Non, car le Conseil constitutionnel a déjà reconnu la portée constitutionnelle de la liberté de conscience, qu’il a rattachée à l’article 10 de la Déclaration de 1789 – « Nul ne doit être inquiété pour ses opinions, même religieuses, pourvu que leur manifestation ne trouble pas l’ordre public établi par la loi » –, et au cinquième alinéa du Préambule de 1946 – « Nul ne peut être lésé dans son travail ou son emploi en raison de ses origines, de ses opinions ou de ses croyances ». Dans une décision de 2001, il a justement appliqué cette jurisprudence à l’IVG, de telle sorte que la liberté de conscience du médecin est aussi une liberté fondamentale.
À l’inverse, la formulation votée au Sénat ne peut-elle se retourner contre les militants du « droit » à l’avortement : une loi peut toujours évoluer…

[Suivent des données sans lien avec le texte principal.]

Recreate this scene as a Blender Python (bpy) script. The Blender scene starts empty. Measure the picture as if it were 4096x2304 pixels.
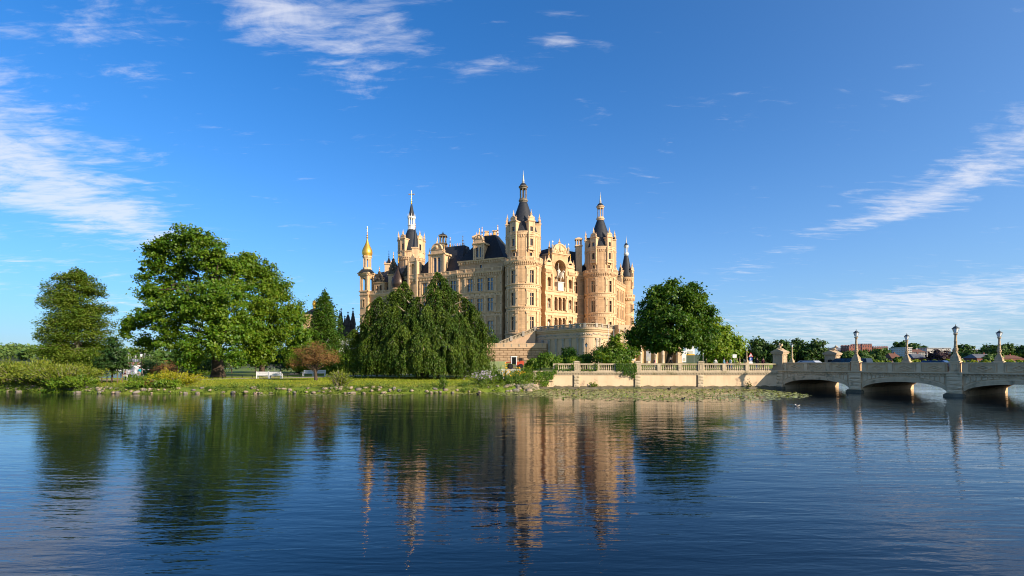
import bpy, bmesh, math, random
import numpy as np
from mathutils import Vector, Matrix
random.seed(7); RNG = np.random.default_rng(7)
S = bpy.context.scene; COL = S.collection
R = math.radians
# ---------------------------------------------------------------- camera
CZ = 3.4                       # eye height above the water, metres
HOR = 362.5                    # picture row of the horizon in the 1024 x 576 frame
F = 512.0
cam_d = bpy.data.cameras.new('camera'); cam = bpy.data.objects.new('camera', cam_d); COL.objects.link(cam)
cam_d.sensor_width = 36; cam_d.lens = 18; cam_d.shift_y = (HOR - 288) / 1024
cam_d.clip_start = 0.1; cam_d.clip_end = 9000
cam.location = (0, 0, CZ); cam.rotation_euler = (R(90), 0, 0); S.camera = cam
# ---------------------------------------------------------------- sun and sky
SUN_EL, SUN_AZ = R(23), R(127)     # azimuth measured from +Y (view direction) towards +X
sdir = Vector((math.sin(SUN_AZ) * math.cos(SUN_EL), math.cos(SUN_AZ) * math.cos(SUN_EL), math.sin(SUN_EL)))
sun_d = bpy.data.lights.new('sun', 'SUN'); sun_d.energy = 5.0; sun_d.angle = R(0.55); sun_d.color = (1.0, 0.845, 0.67)
sun = bpy.data.objects.new('sun', sun_d); COL.objects.link(sun)
sun.rotation_euler = sdir.to_track_quat('Z', 'Y').to_euler(); sun.location = (200, -60, 120)
W = bpy.data.worlds.new('World'); S.world = W; W.use_nodes = True
W.cycles.sampling_method = 'MANUAL'; W.cycles.sample_map_resolution = 512
nt = W.node_tree; nt.nodes.clear()
def wn(t, **k):
    n = nt.nodes.new(t)
    for a, b in k.items(): setattr(n, a, b)
    return n
def wl(a, b): nt.links.new(a, b)
def wm(op, a, b=None, c=None, clamp=False):
    n = wn('ShaderNodeMath', operation=op, use_clamp=clamp)
    for i, x in enumerate((a, b, c)):
        if x is None: continue
        if isinstance(x, (int, float)): n.inputs[i].default_value = x
        else: wl(x, n.inputs[i])
    return n.outputs[0]
sky = wn('ShaderNodeTexSky', sky_type='NISHITA', sun_disc=False, sun_elevation=SUN_EL, sun_rotation=SUN_AZ,
         altitude=50, air_density=1.0, dust_density=0.45, ozone_density=3.6)
hsv = wn('ShaderNodeHueSaturation'); hsv.inputs['Saturation'].default_value = 1.0
tint = wn('ShaderNodeMixRGB', blend_type='MULTIPLY'); tint.inputs[0].default_value = 1.0; tint.inputs[2].default_value = (0.10, 0.67, 1.13, 1); wl(sky.outputs[0], tint.inputs[1]); wl(tint.outputs[0], hsv.inputs['Color'])   # deep polarised blue
skycol = wn('ShaderNodeMixRGB', blend_type='MIX')
tc = wn('ShaderNodeTexCoord'); sep = wn('ShaderNodeSeparateXYZ'); wl(tc.outputs['Generated'], sep.inputs[0])
vx, vy, vz = sep.outputs
az = wm('MULTIPLY', wm('ARCTAN2', vx, vy), 57.2958)            # degrees right of the view direction
el = wm('MULTIPLY', wm('ARCSINE', vz), 57.2958)
hz = wm('MULTIPLY', wm('EXPONENT', wm('MULTIPLY', wm('MAXIMUM', el, 0.0), -1 / 9.5)), 0.88)   # pale moisture haze low over the lake
cosg = wm('ADD', wm('ADD', wm('MULTIPLY', vx, sdir.x), wm('MULTIPLY', vy, sdir.y)), wm('MULTIPLY', vz, sdir.z))
mie = wm('MULTIPLY', wm('EXPONENT', wm('MULTIPLY', wm('SUBTRACT', 1.0, cosg), -3.4)), 1.4)      # forward scatter round the sun
hz = wm('ADD', hz, wm('MULTIPLY', mie, wm('SUBTRACT', 1.0, hz)), clamp=True)
wl(hz, skycol.inputs[0]); wl(hsv.outputs[0], skycol.inputs[1]); skycol.inputs[2].default_value = (3.2, 3.75, 4.3, 1)
# cloud texture on a flat cloud layer seen from below
zz = wm('ADD', wm('MAXIMUM', vz, 0.0), 0.09)
cu = wm('DIVIDE', vx, zz); cv = wm('DIVIDE', vy, zz)
def cloudnoise(sx, sy, rot, scale, detail, rough, dist, off):
    comb = wn('ShaderNodeCombineXYZ'); wl(cu, comb.inputs[0]); wl(cv, comb.inputs[1])
    mp = wn('ShaderNodeMapping'); wl(comb.outputs[0], mp.inputs[0])
    mp.inputs['Rotation'].default_value = (0, 0, R(rot)); mp.inputs['Scale'].default_value = (sx, sy, 1); mp.inputs['Location'].default_value = off
    n = wn('ShaderNodeTexNoise'); wl(mp.outputs[0], n.inputs['Vector'])
    n.inputs['Scale'].default_value = scale; n.inputs['Detail'].default_value = detail
    n.inputs['Roughness'].default_value = rough; n.inputs['Distortion'].default_value = dist
    return n.outputs[0]
n1 = cloudnoise(1.0, 1.9, 24, 2.6, 10, 0.64, 0.7, (3.1, 1.7, 0))
n2 = cloudnoise(1.4, 5.0, 20, 5.0, 8, 0.62, 0.5, (0.4, 7.7, 2))
n3 = cloudnoise(0.45, 0.6, -12, 0.9, 3, 0.5, 0.0, (5.2, 2.9, 4))
base = wm('ADD', wm('MULTIPLY', n1, 0.85), wm('ADD', wm('MULTIPLY', n2, 0.50), -0.175))
def blob(a0, e0, sa, se, rot, amp):
    """a bank of cirrus: soft ellipse in azimuth / elevation (degrees)"""
    c, s_ = math.cos(R(rot)), math.sin(R(rot))
    da = wm('SUBTRACT', az, a0); de = wm('SUBTRACT', el, e0)
    p = wm('ADD', wm('MULTIPLY', da, c / sa), wm('MULTIPLY', de, s_ / sa))
    q = wm('ADD', wm('MULTIPLY', da, -s_ / se), wm('MULTIPLY', de, c / se))
    r2 = wm('ADD', wm('MULTIPLY', p, p), wm('MULTIPLY', q, q))
    return wm('MULTIPLY', wm('EXPONENT', wm('MULTIPLY', r2, -1.0)), amp)
banks = [(-46, 19, 9, 5.0, -26, .24), (-43, 14.5, 11, 3.4, -16, .22), (-35, 11.6, 8, 1.6, -11, .18),
         (-27, 32.5, 11, 4.6, -10, .19), (-20, 31.5, 8, 3.2, -8, .16), (-40, 28, 10, 4.5, -25, .17), (-14, 34, 6, 3, -20, .18),
         (-4.2, 29.6, 2.8, 1.1, 12, .25), (5, 32.0, 3.6, 1.6, 28, .20), (10, 31.5, 2, 1.5, 30, .12),
         (42, 14.6, 8, 1.7, 9, .23), (46, 17.4, 8, 1.9, 10, .24), (35, 12.8, 6, 1.0, 9, .17), (25, 9.6, 5, 1.3, 14, .13),
         (43, 6.0, 20, 1.6, 3, .24), (36, 3.0, 18, 2.2, 2, .25), (-38, 5.4, 10, 0.8, -5, .18), (-30, 3.4, 10, 0.9, -4, .16), (-44, 8, 9, 0.9, -4, .16), (-17, 4.5, 6, 1.5, -4, .15),
         (-8.5, 13.5, 4, 1.2, 0, .09), (68, 24, 8, 4, 10, .10), (110, 30, 22, 8, 0, .16), (-120, 25, 26, 7, 0, .16), (175, 30, 25, 9, 0, .16)]
tot = None
for b in banks:
    o = blob(*b); tot = o if tot is None else wm('ADD', tot, o)
dens = wm('ADD', base, wm('SUBTRACT', tot, 0.055)); dens = wm('ADD', dens, wm('MULTIPLY', wm('SUBTRACT', n3, 0.5), 0.05))
cov = wn('ShaderNodeMapRange', interpolation_type='SMOOTHSTEP'); wl(dens, cov.inputs[0])
for k, v in (('From Min', 0.54), ('From Max', 0.92), ('To Min', 0.0), ('To Max', 0.85)): cov.inputs[k].default_value = v
cloudc = wn('ShaderNodeMixRGB'); cloudc.inputs[0].default_value = 0.22; cloudc.inputs[1].default_value = (5.3, 5.3, 5.6, 1); wl(skycol.outputs[0], cloudc.inputs[2])
mix = wn('ShaderNodeMixRGB'); wl(cov.outputs[0], mix.inputs[0]); wl(skycol.outputs[0], mix.inputs[1]); wl(cloudc.outputs[0], mix.inputs[2])
bg = wn('ShaderNodeBackground'); bg.inputs['Strength'].default_value = 0.12; wl(mix.outputs[0], bg.inputs[0])
wo = wn('ShaderNodeOutputWorld'); wl(bg.outputs[0], wo.inputs[0])
# ---------------------------------------------------------------- exposure and renderer
S.view_settings.view_transform = 'Standard'; S.view_settings.look = 'None'; S.view_settings.gamma = 1; S.view_settings.exposure = 0.60
S.view_settings.use_curve_mapping = False
S.render.engine = 'CYCLES'
cy = S.cycles
cy.use_denoising = True; cy.pixel_filter_type = 'BLACKMAN_HARRIS'; cy.filter_width = 1.05; cy.max_bounces = 6; cy.diffuse_bounces = 2; cy.glossy_bounces = 3; cy.transmission_bounces = 3; cy.transparent_max_bounces = 6
cy.caustics_reflective = False; cy.caustics_refractive = False; cy.sample_clamp_indirect = 6
try: cy.denoiser = 'OPENIMAGEDENOISE'; cy.denoising_input_passes = 'RGB_ALBEDO_NORMAL'; cy.denoising_prefilter = 'ACCURATE'
except Exception: pass
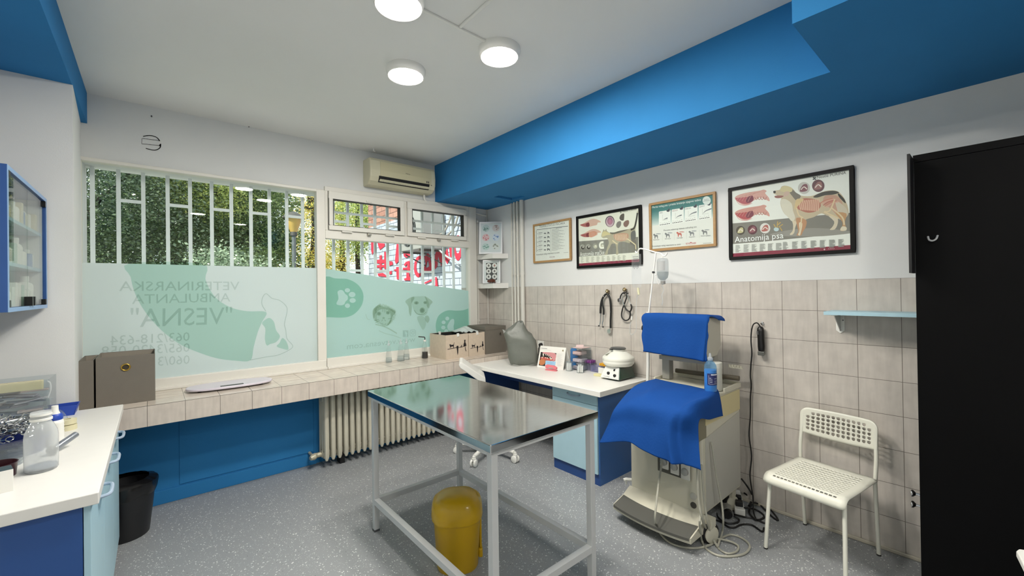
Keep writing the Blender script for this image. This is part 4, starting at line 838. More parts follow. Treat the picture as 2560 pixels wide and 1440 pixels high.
# pale blue wall shelf with bracket
M_lblue = mat('light_blue_laminate', 'a9cbd8', .4, noise=.015, nscale=15)
t = thing('wall_shelf', 'light blue wall shelf on a white bracket beside the black cupboard', 'shelf', (3.18, .48, 1.385))
B().box(3.06, .17, 1.386, XR-.001, .69, 1.407).build('board', M_lblue, t, bevel=.001)
s = B().prism([(XR-.004, .628, 1.385), (XR-.004, .672, 1.385), (XR-.004, .672, 1.28), (XR-.004, .65, 1.262), (XR-.004, .628, 1.28)], (.003, 0, 0))
s.box(XR-.16, .632, 1.381, XR-.002, .668, 1.3855).prism([(XR-.004, .648, 1.275), (XR-.15, .648, 1.382), (XR-.004, .648, 1.382)], (0, .005, 0))
s.build('bracket', M_wplas, t, bevel=.001)
sc_ = B()
for y_, z_ in ((.664, 1.335), (.636, 1.345), (.65, 1.283)): sc_.lathe([(.004, 0), (.003, .002)], (XR-.004, y_, z_), 8, 0, (-1, 0, 0))
sc_.build('screw', M_dkmetal, t)
t = thing('wall_switch_box', 'cream wall box at the end of the light blue shelf against the cupboard', 'switch box', (XR, .275, 1.43))
B().box(XR-.035, .22, 1.40, XR-.001, .298, 1.465).build('box', M_cream, t, bevel=.006)
t = thing('wall_socket', 'white wall socket box low beside the black cupboard', 'socket', (XR, .27, .105))
B().box(XR-.03, .2, .07, XR-.001, .292, .14).build('box', M_wplas, t, bevel=.006); B().disc((XR-.031, .246, .105), .02, (1, 0, 0)).build('outlet', mat('socket_grey', 'a9aaa4', .5), t, fix=False)
# socket and plug above the desk
c = pt(1353, 862, 'x', XR); t = thing('wall_socket', 'white wall socket with black plug behind the grey dust cover', 'socket', (XR, c.y, c.z))
B().box(XR-.012, c.y-.045, c.z-.04, XR-.001, c.y+.045, c.z+.045).build('plate', M_wplas, t, bevel=.004)
e = pt(1351, 862, 'x', XR-.03)
tag(B().lathe([(.02, 0), (.02, .02), (.013, .035)], (XR-.012, e.y, e.z), 16, 0, (-1, 0, 0)).tube(smooth_path([(XR-.04, e.y, e.z), (XR-.045, e.y+.01, e.z-.04), (XR-.04, e.y+.02, e.z-.1), (XR-.03, e.y+.05, .79)]), .005, 7).build('power_plug', M_rub, origin=(XR-.012, e.y, e.z)), 'black plug and lead in the wall socket above the desk', 'plug')
# old round vent hole with cracked paint, and nails
q = Crop(0, 0, 2.977, 'y', YW-.003); c = q(1125, 1065)
s = B().ring(smooth_path(q.pl([(1190, 1050), (1165, 1022), (1115, 1008), (1065, 1015)]), 4), .006, (0, 1, 0), 0, False).ring(smooth_path(q.pl([(1196, 1070), (1190, 1100), (1150, 1118), (1085, 1104)]), 4), .006, (0, 1, 0), 0, False)
s.ring(q.pl([(1060, 1030), (1185, 1046)]), .003, (0, 1, 0), 0, False).ring(q.pl([(1056, 1070), (1190, 1084)]), .003, (0, 1, 0), 0, False).ring(q.pl([(1056, 1030), (1054, 1070)]), .002, (0, 1, 0), 0, False).poly(q.el(1192, 1082, 7, 9, n=10))
tag(s.build('wall_vent', mat('crack_black', '161614', .9), fix=False, origin=c), 'round painted-over vent with black cracked outline above the left window', 'vent')
for (u, v, lb) in ((1128, 866, 'tiny dark nail in the wall above the round vent'), (1852, 943, 'tiny dark nail in the wall near the ceiling, right of the round vent')):
    c = q(u, v); tag(B().tube([(c.x, YW, c.z), (c.x, YW-.014, c.z)], .005, 8).build('nail', M_dkmetal, origin=(c.x, YW, c.z)), lb, 'nail')
c = pt(934, 371, 'z', ZC); tag(B().tube([(c.x, c.y, ZC), (c.x, c.y, ZC-.025), (c.x+.015, c.y, ZC-.03)], .006, 7).build('ceiling_hook', M_wplas, origin=(c.x, c.y, ZC)), 'small white hook in the ceiling above the air conditioner', 'hook')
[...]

Que l’on appelle l’IVG « droit » ou « liberté », c’est toujours au législateur qu’il appartiendra de « concilier » deux principes d’égale valeur sous le contrôle du Conseil constitutionnel. Pour empêcher toute limite à l’IVG, il faudrait écrire noir sur blanc dans la Constitution la suppression de la dignité humaine et la suppression de la liberté de conscience… Et comme jamais aucun constituant n’adoptera cela, le reste ne sert à rien. C’est de l’affichage politique clientéliste.